Quit Being a Voice for the Voiceless

Recognizing the power of letting people speak for themselves.

Her.meneutics October 21, 2013
Girl Rising ©2013

Girl Rising, a new documentary about girls around the world pushing for their place in school, had me alternately gaping and smiling during a recent screening at Wheaton College. The film moved me—darn near broke me—not because of the facts or figures it presented or the stories it told, but because of who told the stories: the rising girls themselves.

I already knew the horrifying statistics of the millions of girls in this world who don't—or can't—go to school. I understood the connection between lack of education and global poverty. I agreed that educating the girls of this world is key to reducing—or eliminating this poverty, among other societal evils.

But this time, I heard these girls' stories, written by their own hands, spoken in their own (well, translated, narrated) voices. Girl Rising confirmed something I've long suspected: When we Christians speak of "being a voice to the voiceless," we'd better be careful. We'd better think hard about what it means, what it does, what it communicates when we toss out this oft-used line. We better ask, Is being the voice of the oppressed, the poor, the maligned, and the hurting really what God wants from us?

When God tells us in Proverbs 31:8 to "speak up for those who cannot speak for themselves, for the rights of all who are destitute" and in Isaiah 1:17 to "learn to do right; seek justice. Defend the oppressed. Take up the cause of the fatherless; plead the case of the widow," God means it. No doubt. Good things happen—his Kingdom sparkles all over—when we pipe up and plead on behalf of others.

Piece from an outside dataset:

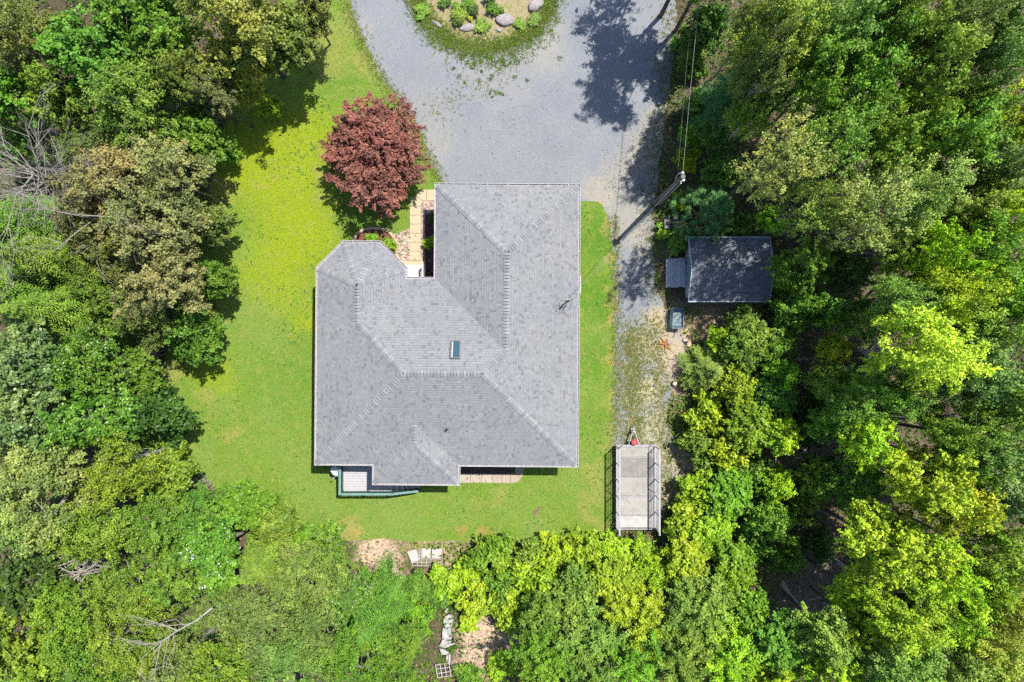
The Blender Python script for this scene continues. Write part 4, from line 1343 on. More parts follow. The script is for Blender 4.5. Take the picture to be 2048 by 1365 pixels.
# bucket on the tongue
rb = Vector(P(1269.5, 884.5, .75))
bk = empty('red_bucket', (rb.x, rb.y, .53))
tag(bk, 'round red lidded bucket on the trailer tongue', 'bucket')
loc(MB().lathe([(.12, 0), (.16, .26), (.165, .27)], (0, 0, 0), 20).build('body', M['red']), bk)
ld = loc(MB().lathe([(.175, .262), (.178, .29), (.155, .29), (.15, .278), (.09, .278), (.085, .284), (.02, .284)], (0, 0, 0), 20).build('lid', M['red']), bk)
o = MB().lathe([(.148, .2785), (.148, .281), (.092, .281)], (0, 0, 0), 20).build('lid_ring', M['red_dark']); o.parent = ld
o = MB().tube([(-.03, .035, .286), (.03, .035, .286), (.035, .01, .286), (-.02, .0, .286), (-.03, -.03, .286), (.03, -.035, .286)], .007, 4).build('lid_mark', M['board_white']); o.parent = ld

# ---- boulders and small clutter
def boulder(px, py, rx, ry, h, label, mat, name='boulder', group=None, seed=1, ang=0.0, cat='rock'):
    import bmesh
    bm = bmesh.new()
    bmesh.ops.create_icosphere(bm, subdivisions=3, radius=1)
    rng = np.random.default_rng(seed)
    dirs = unit(rng.normal(size=(9, 3))); amps = rng.uniform(.72, .95, 9)
    ca, sa = math.cos(ang), math.sin(ang)
    for v in bm.verts:
        p = np.array(v.co)
        for d, a in zip(dirs, amps):
            dd = float(p @ d)
            if dd > a: p = p - d * (dd - a) * .85
        p = p * (1 + .05 * math.sin(p[0] * 7 + seed) * math.sin(p[1] * 6))
        x, y = p[0] * rx, p[1] * ry
        v.co = (x * ca - y * sa, x * sa + y * ca, p[2] * h)
    me = bpy.data.meshes.new(name); bm.to_mesh(me); bm.free()
    o = link(name, me, mat, smooth=False)
    x, y, _ = P(px, py, h * .5)
    o.location = (x, y, h * .35)
    return tag(o, label, cat, group)
gb = 'boulders on the garden island'
boulder(933, 55, .44, .24, .16, 'flat pinkish boulder, leftmost large one on the island edge', M['rock'], group=gb, seed=2, ang=.1)
boulder(1010, 40, .56, .36, .24, 'big speckled oval boulder at the middle of the island edge', M['rock'], group=gb, seed=3, ang=-.05)
boulder(1071, 10, .48, .36, .28, 'speckled boulder cut by the top edge on the island right', M['rock'], group=gb, seed=4, ang=.5)
boulder(873, 48, .36, .12, .14, 'low thin dark-edged stone in grass on the island left', M['rock'], group=gb, seed=5, ang=-.55)
boulder(998, 60, .2, .14, .1, 'small flat stone below the big oval boulder', M['rock'], group=gb, seed=6)
boulder(1337, 686, .13, .14, .14, 'small grey stone beside orange dry sticks', M['rock'], seed=7, name='stone')
boulder(1309, 772, .10, .10, .12, 'small dark and white stone alone on the dry track edge', plain('dark_stone', (.2, .2, .21), .6, .4, .8, 18), seed=8, name='stone')
boulder(1347, 658, .12, .10, .08, 'small pale stone at the foot of the teal cart', M['concrete'], seed=9, name='stone')

def sticks(px, py, spread, n, r, mat, label, cat, name, seed, z=.05, up=.25, ln=(.5, 1.2), curl=.25):
    rng = np.random.default_rng(seed)
    x, y, _ = P(px, py)
    mb = MB()
    for i in range(n):
        a = rng.uniform(0, 2 * math.pi)
        c = np.array([x, y, z]) + rng.normal(size=3) * np.array([spread, spread * .7, up * .4])
        c[2] = max(.04, c[2])
        l = rng.uniform(*ln)
        d = np.array([math.cos(a), math.sin(a), rng.uniform(-.15, .3)])
        s_ = np.array([-d[1], d[0], 0]) * rng.uniform(-curl, curl) * l
        p = [c - d * l * .5, c + s_ * .6, c + d * l * .35 + s_ * .3, c + d * l * .55 - s_ * .6 + np.array([0, 0, up * .3])]
        for q in p: q[2] = max(.03, q[2])
        mb.tube(p, [r, r * .85, r * .6, r * .25], 5)
    return tag(mb.build(name, mat), label, cat)
sticks(1327, 689, .07, 9, .03, M['orange_wood'], 'splayed orange-brown dry sticks on the dirt below the cart', 'sticks', 'dry_sticks', 21, .1, .1, (.5, .8))
tag(MB().box(P(1377, 687, .15), (.22, .34, .26), .3).build('wood_block', M['pink_wood']), 'pinkish cut wood block at the edge of the bushes', 'wood block')
tag(MB().box(P(1370, 681, .1), (.2, .14, .16), -.3).build('concrete_block', M['board_white']), 'small pale block beside the pinkish wood block', 'block')
st = tag(empty('tree_stump', P(1348, 767)), 'round cut stump in the shade beside the track', 'stump')
loc(MB().lathe([(.17, -.1), (.14, .12), (.13, .28)], (0, 0, 0), 12).build('bark', M['bark']), st)
loc(MB().lathe([(.12, .282), (.03, .284)], (0, 0, 0), 12).build('cut_face', M['pink_wood']), st)
tag(MB().tube([P(1338, 800, .12), P(1352, 799, .15), P(1362, 803, .08)], [.03, .04, .02], 6).build('fallen_branch', M['dead_wood']), 'short pale fallen branch under the shade of the fir beside the track', 'branch')

# ---- old white panels and window sashes behind the lawn
def flat_panel(px, z, name, label, mat, cat='panel', th=.03, group=None):
    pts = [P2(x, y, z) for x, y in px]
    return tag(MB().prism(pts, z - th, z).build(name, mat), label, cat, group)
gp = 'discarded white panels behind the lawn'
flat_panel([(814, 1104), (833, 1099), (838, 1121), (823, 1126)], .22, 'white_panel', 'tilted white panel, leftmost of the discarded three', M['board_white'], group=gp)
flat_panel([(843.5, 1097), (861.5, 1098), (861.5, 1116.5), (844, 1116)], .20, 'white_panel', 'square white panel, middle of the discarded three', M['board_white'], group=gp)
flat_panel([(863.5, 1098), (884, 1099), (881, 1116.5), (863.5, 1116.5)], .24, 'white_panel', 'square white panel, rightmost of the discarded three', M['board_white'], group=gp)
def sash(x0, y0, x1, y1, nx, ny, z, label, name='window_sash', th=.045, skew=0.0):
    root = empty(name, (*P2((x0 + x1) / 2, (y0 + y1) / 2, z), 0), skew)
    tag(root, label, 'window sash')
    w_ = (x1 - x0) / S; h_ = (y1 - y0) / S
    b = .035
    for i in range(nx + 1):
        x = -w_ / 2 + w_ * i / nx
        loc(MB().box((x, 0, z), (b, h_, th)).build('muntin', M['board_white']), root)
    for j in range(ny + 1):
        y = -h_ / 2 + h_ * j / ny
        loc(MB().box((0, y, z - .006), (w_ + b, b * .9, th)).build('muntin', M['board_white']), root)
    return root
sash(825, 1118, 881, 1132, 6, 2, .10, 'row of old white window frames lying below the white panels')
sash(838, 1099, 843, 1116, 1, 3, .12, 'narrow old frame strip between the white panels')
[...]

But when those of us who care about living lives of justice and mercy seek to become the "voice of," are we speaking up and pleading on behalf of? Or, are we speaking for or speaking over them? Certainly there are people in this world who depend on us to be their voices; those with no access to authority or difference-makers, those who live in terror, who stand to suffer greatly for raising a voice, need our voices to rise for them. But not everyone who suffers lacks a voice. Not everyone who is oppressed or maligned or terrorized or victimized is truly voiceless.

And even if they are—even the girls trapped in dungeons, those too terrorized to speak out—voicelessness shouldn't their permanent state. As Christians, instead of setting out to be someone else's voice, we can instead listen—and get them heard.

Even while seeking another's "best interest," being a voice for someone else smacks of colonialism, an I-know-best imperialism, since the voice gets to deem which parts of a story to tell, which elements stand out as most compelling.

Consider: In Girl Rising, each of the nine girl-written vignettes had a different flavor—they were shot differently and structured differently. Some were funny, some somber. Some first person, some third. Some stunning in beauty. Some stark in despair. Each shot from the girl's point of view, each featuring the girl's own "newsworthy" bits, each using the girl's voice.

As a journalist, I'd be remiss to say no one should ever tell another's story. The world is a better place because writers have interview, observe, sift and report. Their work has done wonders in carrying out justice missions big and small, in opening our eyes to the wrongs that need to be righted. But still: most Christians who care about justice are not also journalists (though the reverse may be true!), carefully crafting a story to capture essence and voice.

And without being a journalist of sorts, being a voice gets kind of nervy. And not in a good way. Because sometimes our voice wants to scream out an "injustice" that might not in fact be one. For instance, not long ago, a white woman rage-tweeted about the lack of African Americans at her local coffee shop. While I'm sure she saw herself as "being a voice," in reality, I wondered: Was this really an act of injustice or discrimination? What if black people just don't like your stupid coffee shop? Do they have to be there to make you feel better?

It seemed more likely that this woman was making an injustice mountain out of a preferential molehill. Our good intentions sometimes have us becoming the voice of something that didn't need voicing or the voice of people who have a voice already and would've used it if they saw a problem. Much like the Asian American community recently did in Next Gener-Asian's open letter to the Evangelical church after some terribly offensive remarks and behavior from the church toward the Asian American community.

In some cases, our being a voice can drown a voice. When I teach writing or talk to fledgling writers, I talk voice: the mysterious soul of great writing. Anyone can learn to write, can learn grammar and usage rules, the syntax of language, the quirks of spelling. But not anyone can be a great writer. To be great, a writer must not only "find" her voice, but use it. Voice is the tune by which we distinguish writers, by which we fall in love or shrink away, repelled. Voice is the writer behind it. Stripped of voice a writer is just plunking words, not creating art, not shaping her craft.

So it goes for the "voiceless" we seek to serve. When we become a voice for them, when we speak for instead of speaking up, we strip away their very essence, the humanity we seek to serve or save. To seek justice and mercy and love and peace for the oppressed in this world, we'd do better to stop being voices and start listening to and magnifying them.